Liquors in particular have been a popular product to alter, water down and sell on for a profit. Not only does this cause a financial loss for consumers, the added contaminants can also lead to health problems. According to ACS Sensors, scientists may have engineered a solution in the form of a portable, disposable sensor that can detect fake or altered liquors.

Contaminated alcohol has been reported as the cause of hundreds of deaths in countries such as Indonesia, Mexico and Russia. For example, a report by the Centre for Indonesian Policy Studies (CIPS) showed there were 487 deaths from illegal alcohol poisoning in Indonesia in 2013–2016 alone, which marks a 226% increase from 2008–2012.

Some of the methods used to make a profit include diluting down liquor with harmful chemicals such as antifreeze, or home brewing liquor and masquerading it as official brands using packaging. However, altered or contaminated alcohol is often difficult to detect, meaning it can affect any person at any point.

Kenneth S Suslick and Zheng Li from the University of Illinois at Urbana-Champaign aimed to tackle this problem and allow consumers to ensure they were not exposed to dangerous or tainted products. They created a device with 36 different dyes that, when exposed to particular components in liquor, would change colour.

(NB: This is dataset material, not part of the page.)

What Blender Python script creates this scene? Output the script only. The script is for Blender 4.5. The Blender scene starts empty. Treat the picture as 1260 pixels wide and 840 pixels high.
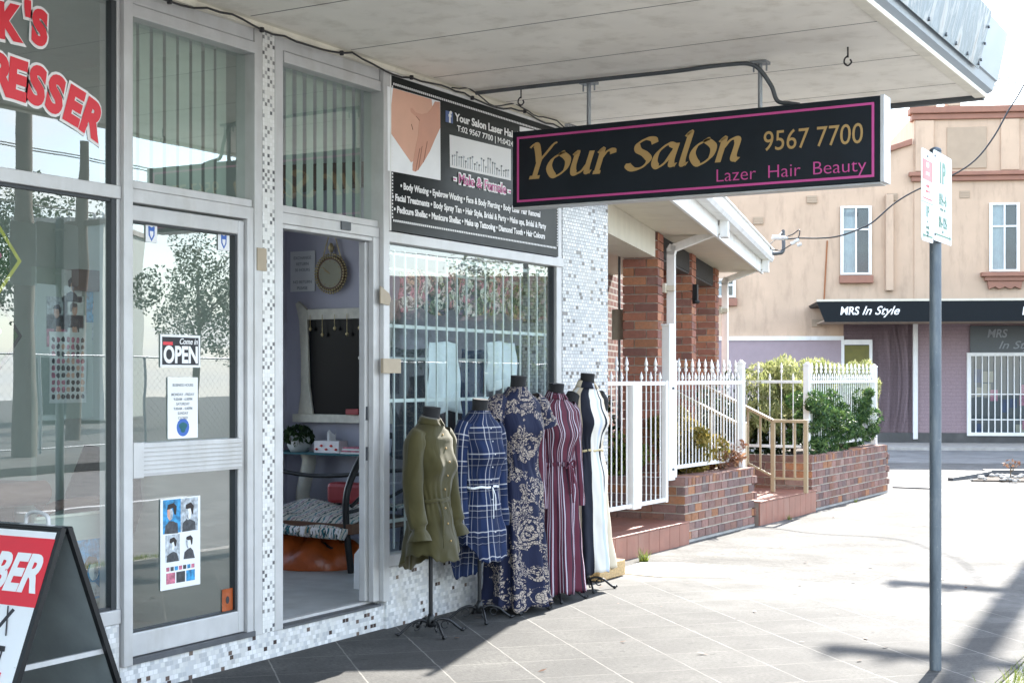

The liquor vapours are partially oxidised as they are pumped over the sensor, and the handheld image analyser detects the different colours. The device can successfully identify liquor products based on vapour analysis within two minutes.

Scientists identified 14 liquor brands — including scotch, bourbon and rye whiskies, brandy and vodka — as well as their alcoholic content, with over 99% accuracy. They also established which alcohol had been diluted, even by a small margin (1%).

The scientists concluded that the sensor is a promising development towards ensuring the quality of liquor and other alcoholic drinks, and the safety of consumers.